Priced at $1,499, the SYSTEM-8 is Roland’s highest-priced AIRA option. It’s balancing itself between an expensive MIDI controller and a true analog synthesizer; Dave Smith Instruments Prophet-8, for example, is also priced at $1,499. I’d recommend getting your hands on the actual unit as well. Since it is encased in plastic, it’s absolutely fine for a studio setup, but might be a little bit of an issue for live performers. So it’s worth deciding what you’re looking for specifically in a synth before taking the plunge with the SYSTEM-8. I really liked the idea of the SYSTEM-8 being an updateable and expandable platform, provided, of course, that Roland keeps dropping new PLUG-OUT modules.

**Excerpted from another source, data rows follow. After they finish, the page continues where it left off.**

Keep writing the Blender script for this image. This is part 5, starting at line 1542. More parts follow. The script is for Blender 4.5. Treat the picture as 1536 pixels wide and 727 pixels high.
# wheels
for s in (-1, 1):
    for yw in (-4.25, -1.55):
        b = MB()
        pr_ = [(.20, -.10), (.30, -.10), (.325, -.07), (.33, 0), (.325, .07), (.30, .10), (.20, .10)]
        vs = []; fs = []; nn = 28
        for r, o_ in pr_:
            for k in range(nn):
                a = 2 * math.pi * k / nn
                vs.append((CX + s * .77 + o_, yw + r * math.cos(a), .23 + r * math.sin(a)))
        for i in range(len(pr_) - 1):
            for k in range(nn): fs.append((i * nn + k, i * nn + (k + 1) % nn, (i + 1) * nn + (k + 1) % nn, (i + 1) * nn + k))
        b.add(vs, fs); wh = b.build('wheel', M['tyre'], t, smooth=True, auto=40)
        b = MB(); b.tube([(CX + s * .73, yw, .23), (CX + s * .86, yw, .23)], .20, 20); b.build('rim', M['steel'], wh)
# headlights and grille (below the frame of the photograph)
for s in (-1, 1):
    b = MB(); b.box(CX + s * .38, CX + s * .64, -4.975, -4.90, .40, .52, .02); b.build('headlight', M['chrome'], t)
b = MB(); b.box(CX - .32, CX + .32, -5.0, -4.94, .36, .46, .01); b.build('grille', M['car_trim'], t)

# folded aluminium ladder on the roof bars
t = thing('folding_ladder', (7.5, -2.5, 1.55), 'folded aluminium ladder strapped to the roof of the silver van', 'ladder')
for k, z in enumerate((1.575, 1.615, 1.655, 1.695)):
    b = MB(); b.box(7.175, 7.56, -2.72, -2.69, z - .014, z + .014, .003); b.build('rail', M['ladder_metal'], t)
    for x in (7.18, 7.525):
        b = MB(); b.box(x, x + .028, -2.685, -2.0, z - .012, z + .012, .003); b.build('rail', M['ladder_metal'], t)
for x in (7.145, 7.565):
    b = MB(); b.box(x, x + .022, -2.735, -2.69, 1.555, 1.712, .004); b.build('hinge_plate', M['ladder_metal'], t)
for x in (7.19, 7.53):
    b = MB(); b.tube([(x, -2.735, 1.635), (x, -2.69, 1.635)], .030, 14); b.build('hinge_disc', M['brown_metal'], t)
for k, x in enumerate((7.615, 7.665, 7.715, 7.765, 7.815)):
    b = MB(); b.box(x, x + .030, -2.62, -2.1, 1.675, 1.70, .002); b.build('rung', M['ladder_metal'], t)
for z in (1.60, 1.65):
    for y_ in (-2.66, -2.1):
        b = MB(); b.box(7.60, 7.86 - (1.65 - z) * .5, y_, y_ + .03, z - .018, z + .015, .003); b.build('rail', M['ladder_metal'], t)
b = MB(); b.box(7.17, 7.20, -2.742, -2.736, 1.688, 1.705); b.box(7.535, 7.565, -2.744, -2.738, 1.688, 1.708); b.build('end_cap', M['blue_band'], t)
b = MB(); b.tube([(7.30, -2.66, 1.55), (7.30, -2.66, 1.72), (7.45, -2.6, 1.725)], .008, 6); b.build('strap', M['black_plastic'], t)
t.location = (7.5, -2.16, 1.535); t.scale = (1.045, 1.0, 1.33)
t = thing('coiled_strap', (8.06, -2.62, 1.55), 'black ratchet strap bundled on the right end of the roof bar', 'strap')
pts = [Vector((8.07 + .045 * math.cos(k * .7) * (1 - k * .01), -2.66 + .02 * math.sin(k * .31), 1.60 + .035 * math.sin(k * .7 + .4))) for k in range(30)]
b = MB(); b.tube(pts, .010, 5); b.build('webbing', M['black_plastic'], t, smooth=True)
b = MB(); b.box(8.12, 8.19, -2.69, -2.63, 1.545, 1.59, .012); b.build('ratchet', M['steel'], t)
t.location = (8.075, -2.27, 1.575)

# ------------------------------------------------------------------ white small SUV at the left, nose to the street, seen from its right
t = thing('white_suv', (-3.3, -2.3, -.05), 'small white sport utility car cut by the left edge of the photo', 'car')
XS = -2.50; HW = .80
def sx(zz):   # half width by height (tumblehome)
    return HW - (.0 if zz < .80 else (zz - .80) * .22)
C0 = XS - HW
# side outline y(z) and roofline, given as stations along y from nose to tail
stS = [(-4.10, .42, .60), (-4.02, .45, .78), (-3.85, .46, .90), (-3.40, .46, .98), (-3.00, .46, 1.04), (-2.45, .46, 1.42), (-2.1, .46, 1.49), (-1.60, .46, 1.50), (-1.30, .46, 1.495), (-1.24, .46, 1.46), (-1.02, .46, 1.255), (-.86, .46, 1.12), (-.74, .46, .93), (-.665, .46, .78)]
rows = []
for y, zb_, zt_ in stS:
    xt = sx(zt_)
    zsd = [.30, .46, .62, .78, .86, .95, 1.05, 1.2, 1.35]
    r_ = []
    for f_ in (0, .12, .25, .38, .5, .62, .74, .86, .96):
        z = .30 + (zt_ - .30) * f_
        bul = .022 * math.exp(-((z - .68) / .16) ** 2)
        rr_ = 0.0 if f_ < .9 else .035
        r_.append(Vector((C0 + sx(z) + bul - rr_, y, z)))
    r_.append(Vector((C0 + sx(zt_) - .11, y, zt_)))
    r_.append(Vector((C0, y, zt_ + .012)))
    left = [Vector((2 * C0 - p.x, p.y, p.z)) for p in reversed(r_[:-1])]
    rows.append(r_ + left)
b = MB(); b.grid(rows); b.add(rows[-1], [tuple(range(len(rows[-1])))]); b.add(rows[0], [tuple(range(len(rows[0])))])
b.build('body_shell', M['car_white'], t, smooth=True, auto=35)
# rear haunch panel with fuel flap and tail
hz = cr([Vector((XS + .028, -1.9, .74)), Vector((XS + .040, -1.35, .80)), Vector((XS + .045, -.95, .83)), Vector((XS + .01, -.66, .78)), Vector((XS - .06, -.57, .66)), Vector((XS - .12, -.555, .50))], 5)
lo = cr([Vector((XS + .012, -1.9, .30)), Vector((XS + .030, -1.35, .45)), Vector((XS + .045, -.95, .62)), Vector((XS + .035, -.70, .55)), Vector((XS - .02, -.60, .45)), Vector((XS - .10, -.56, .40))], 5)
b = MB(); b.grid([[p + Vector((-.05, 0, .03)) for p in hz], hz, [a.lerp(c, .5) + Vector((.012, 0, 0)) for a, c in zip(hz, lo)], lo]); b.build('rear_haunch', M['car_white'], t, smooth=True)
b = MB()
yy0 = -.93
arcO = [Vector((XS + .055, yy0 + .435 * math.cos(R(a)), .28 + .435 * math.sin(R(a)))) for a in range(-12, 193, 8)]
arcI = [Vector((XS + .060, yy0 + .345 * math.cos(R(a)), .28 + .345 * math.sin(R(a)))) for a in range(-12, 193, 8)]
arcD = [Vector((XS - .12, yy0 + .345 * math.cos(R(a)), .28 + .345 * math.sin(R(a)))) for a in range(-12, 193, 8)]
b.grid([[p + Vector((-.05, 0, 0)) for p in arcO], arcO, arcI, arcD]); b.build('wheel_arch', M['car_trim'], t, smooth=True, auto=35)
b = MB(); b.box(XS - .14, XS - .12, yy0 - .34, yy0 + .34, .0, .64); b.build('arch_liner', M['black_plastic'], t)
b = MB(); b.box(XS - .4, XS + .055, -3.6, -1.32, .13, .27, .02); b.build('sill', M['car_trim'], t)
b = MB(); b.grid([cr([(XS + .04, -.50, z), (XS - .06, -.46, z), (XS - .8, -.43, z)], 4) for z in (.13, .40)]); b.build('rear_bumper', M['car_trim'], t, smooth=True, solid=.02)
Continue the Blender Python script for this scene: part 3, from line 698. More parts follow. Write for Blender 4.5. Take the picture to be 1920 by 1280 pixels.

For producers, I see the SYSTEM-8 as a great synthesizer for someone who might be interested in transition between a software workflow and entering into more of a hardware setup. It’s easily compatible with your DAW via USB, but it also has plenty of options for connecting to other gear, with CV and gate outs in particular that would allow you to control a Eurorack. And the faders and knobs work great as control surfaces for softsynth MIDI parameters.

Overall, the SYSTEM-8 has something for everyone, but in this situation, everyone should be very happy with what they get. Will it be as iconic as the Jupiter-8 and the Juno-106? Time will tell. But it certainly works very well to deliver an updated, modern, and efficient evolution of these classics.